* Task description *
Write out again, unaltered, the lines from the start through the line containing "return Vector((d.x * k, d.y * k, 0))".

* Available data *
——

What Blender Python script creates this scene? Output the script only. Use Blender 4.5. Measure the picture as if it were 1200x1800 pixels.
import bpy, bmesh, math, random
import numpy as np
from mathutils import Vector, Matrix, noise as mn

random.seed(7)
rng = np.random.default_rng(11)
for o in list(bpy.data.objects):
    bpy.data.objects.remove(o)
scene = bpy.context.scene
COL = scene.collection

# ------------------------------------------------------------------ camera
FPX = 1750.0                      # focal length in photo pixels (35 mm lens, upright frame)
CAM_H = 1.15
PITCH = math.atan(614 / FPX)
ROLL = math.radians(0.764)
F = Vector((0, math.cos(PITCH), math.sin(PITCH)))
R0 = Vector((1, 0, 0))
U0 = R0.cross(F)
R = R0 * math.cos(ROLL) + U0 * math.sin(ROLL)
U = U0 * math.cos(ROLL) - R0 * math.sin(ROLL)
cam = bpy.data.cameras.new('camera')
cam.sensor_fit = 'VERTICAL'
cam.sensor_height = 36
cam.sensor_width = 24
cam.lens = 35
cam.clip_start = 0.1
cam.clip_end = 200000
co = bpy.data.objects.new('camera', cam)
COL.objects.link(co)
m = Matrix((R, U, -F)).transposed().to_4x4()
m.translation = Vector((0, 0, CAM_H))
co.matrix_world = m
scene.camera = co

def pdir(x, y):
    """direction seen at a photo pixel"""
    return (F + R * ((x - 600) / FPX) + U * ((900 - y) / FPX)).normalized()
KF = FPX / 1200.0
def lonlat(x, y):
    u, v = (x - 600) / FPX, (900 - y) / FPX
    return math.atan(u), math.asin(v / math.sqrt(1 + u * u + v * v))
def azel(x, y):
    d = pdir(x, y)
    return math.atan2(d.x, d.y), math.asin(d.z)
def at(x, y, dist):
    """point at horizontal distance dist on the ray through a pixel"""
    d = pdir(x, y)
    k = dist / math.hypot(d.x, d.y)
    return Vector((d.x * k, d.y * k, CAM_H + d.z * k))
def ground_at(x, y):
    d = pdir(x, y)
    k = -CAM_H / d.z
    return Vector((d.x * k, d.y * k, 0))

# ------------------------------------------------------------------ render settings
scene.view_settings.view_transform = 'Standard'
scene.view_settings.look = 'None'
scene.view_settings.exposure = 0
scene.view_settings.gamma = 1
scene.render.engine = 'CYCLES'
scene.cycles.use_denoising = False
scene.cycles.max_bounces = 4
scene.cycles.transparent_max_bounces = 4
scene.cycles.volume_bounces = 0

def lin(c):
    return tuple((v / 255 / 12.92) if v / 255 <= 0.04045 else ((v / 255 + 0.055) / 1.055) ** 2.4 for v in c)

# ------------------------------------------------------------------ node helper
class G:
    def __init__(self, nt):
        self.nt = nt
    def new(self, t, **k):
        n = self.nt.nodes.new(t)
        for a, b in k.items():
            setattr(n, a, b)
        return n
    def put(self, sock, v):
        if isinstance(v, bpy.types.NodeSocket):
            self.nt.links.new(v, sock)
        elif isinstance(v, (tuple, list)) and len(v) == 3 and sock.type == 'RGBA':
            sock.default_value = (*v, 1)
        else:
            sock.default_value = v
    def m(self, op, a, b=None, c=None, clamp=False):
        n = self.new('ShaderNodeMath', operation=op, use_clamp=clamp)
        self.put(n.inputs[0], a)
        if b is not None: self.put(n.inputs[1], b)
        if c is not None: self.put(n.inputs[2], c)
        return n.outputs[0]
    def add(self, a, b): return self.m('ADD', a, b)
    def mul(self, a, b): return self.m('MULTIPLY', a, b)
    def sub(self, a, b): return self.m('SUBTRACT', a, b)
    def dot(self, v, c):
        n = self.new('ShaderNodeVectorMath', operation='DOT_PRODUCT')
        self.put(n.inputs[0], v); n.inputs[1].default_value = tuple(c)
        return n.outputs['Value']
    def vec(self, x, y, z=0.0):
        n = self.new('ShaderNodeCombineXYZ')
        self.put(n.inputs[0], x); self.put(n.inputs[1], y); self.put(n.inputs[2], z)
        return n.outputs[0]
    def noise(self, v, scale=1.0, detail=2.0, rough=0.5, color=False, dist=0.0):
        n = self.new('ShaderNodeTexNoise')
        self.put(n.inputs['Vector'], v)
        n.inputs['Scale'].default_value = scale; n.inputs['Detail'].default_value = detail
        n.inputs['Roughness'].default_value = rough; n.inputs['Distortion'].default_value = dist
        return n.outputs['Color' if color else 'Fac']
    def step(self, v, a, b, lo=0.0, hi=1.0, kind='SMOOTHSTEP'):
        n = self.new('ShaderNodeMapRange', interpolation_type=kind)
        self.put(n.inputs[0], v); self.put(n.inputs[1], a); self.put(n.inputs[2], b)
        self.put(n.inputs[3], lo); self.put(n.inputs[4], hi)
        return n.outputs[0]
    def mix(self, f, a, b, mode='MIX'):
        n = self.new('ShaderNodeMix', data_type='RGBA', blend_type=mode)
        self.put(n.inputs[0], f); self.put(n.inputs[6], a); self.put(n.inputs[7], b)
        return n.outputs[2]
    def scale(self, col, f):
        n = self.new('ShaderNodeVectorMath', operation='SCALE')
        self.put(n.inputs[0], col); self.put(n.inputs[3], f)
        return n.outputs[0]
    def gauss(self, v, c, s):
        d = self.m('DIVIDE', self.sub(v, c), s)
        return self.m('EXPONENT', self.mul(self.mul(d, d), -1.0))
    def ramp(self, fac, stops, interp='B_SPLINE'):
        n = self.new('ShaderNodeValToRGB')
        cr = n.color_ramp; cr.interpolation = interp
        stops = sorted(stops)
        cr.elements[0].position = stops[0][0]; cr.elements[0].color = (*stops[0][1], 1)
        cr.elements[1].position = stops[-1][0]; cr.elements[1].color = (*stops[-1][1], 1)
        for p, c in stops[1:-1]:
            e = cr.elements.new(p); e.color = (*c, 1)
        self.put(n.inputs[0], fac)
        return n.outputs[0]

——

* Result of this task *
What Blender Python script creates this scene? Output the script only. Use Blender 4.5. Measure the picture as if it were 1200x1800 pixels.
import bpy, bmesh, math, random
import numpy as np
from mathutils import Vector, Matrix, noise as mn

random.seed(7)
rng = np.random.default_rng(11)
for o in list(bpy.data.objects):
    bpy.data.objects.remove(o)
scene = bpy.context.scene
COL = scene.collection

# ------------------------------------------------------------------ camera
FPX = 1750.0                      # focal length in photo pixels (35 mm lens, upright frame)
CAM_H = 1.15
PITCH = math.atan(614 / FPX)
ROLL = math.radians(0.764)
F = Vector((0, math.cos(PITCH), math.sin(PITCH)))
R0 = Vector((1, 0, 0))
U0 = R0.cross(F)
R = R0 * math.cos(ROLL) + U0 * math.sin(ROLL)
U = U0 * math.cos(ROLL) - R0 * math.sin(ROLL)
cam = bpy.data.cameras.new('camera')
cam.sensor_fit = 'VERTICAL'
cam.sensor_height = 36
cam.sensor_width = 24
cam.lens = 35
cam.clip_start = 0.1
cam.clip_end = 200000
co = bpy.data.objects.new('camera', cam)
COL.objects.link(co)
m = Matrix((R, U, -F)).transposed().to_4x4()
m.translation = Vector((0, 0, CAM_H))
co.matrix_world = m
scene.camera = co

def pdir(x, y):
    """direction seen at a photo pixel"""
    return (F + R * ((x - 600) / FPX) + U * ((900 - y) / FPX)).normalized()
KF = FPX / 1200.0
def lonlat(x, y):
    u, v = (x - 600) / FPX, (900 - y) / FPX
    return math.atan(u), math.asin(v / math.sqrt(1 + u * u + v * v))
def azel(x, y):
    d = pdir(x, y)
    return math.atan2(d.x, d.y), math.asin(d.z)
def at(x, y, dist):
    """point at horizontal distance dist on the ray through a pixel"""
    d = pdir(x, y)
    k = dist / math.hypot(d.x, d.y)
    return Vector((d.x * k, d.y * k, CAM_H + d.z * k))
def ground_at(x, y):
    d = pdir(x, y)
    k = -CAM_H / d.z
    return Vector((d.x * k, d.y * k, 0))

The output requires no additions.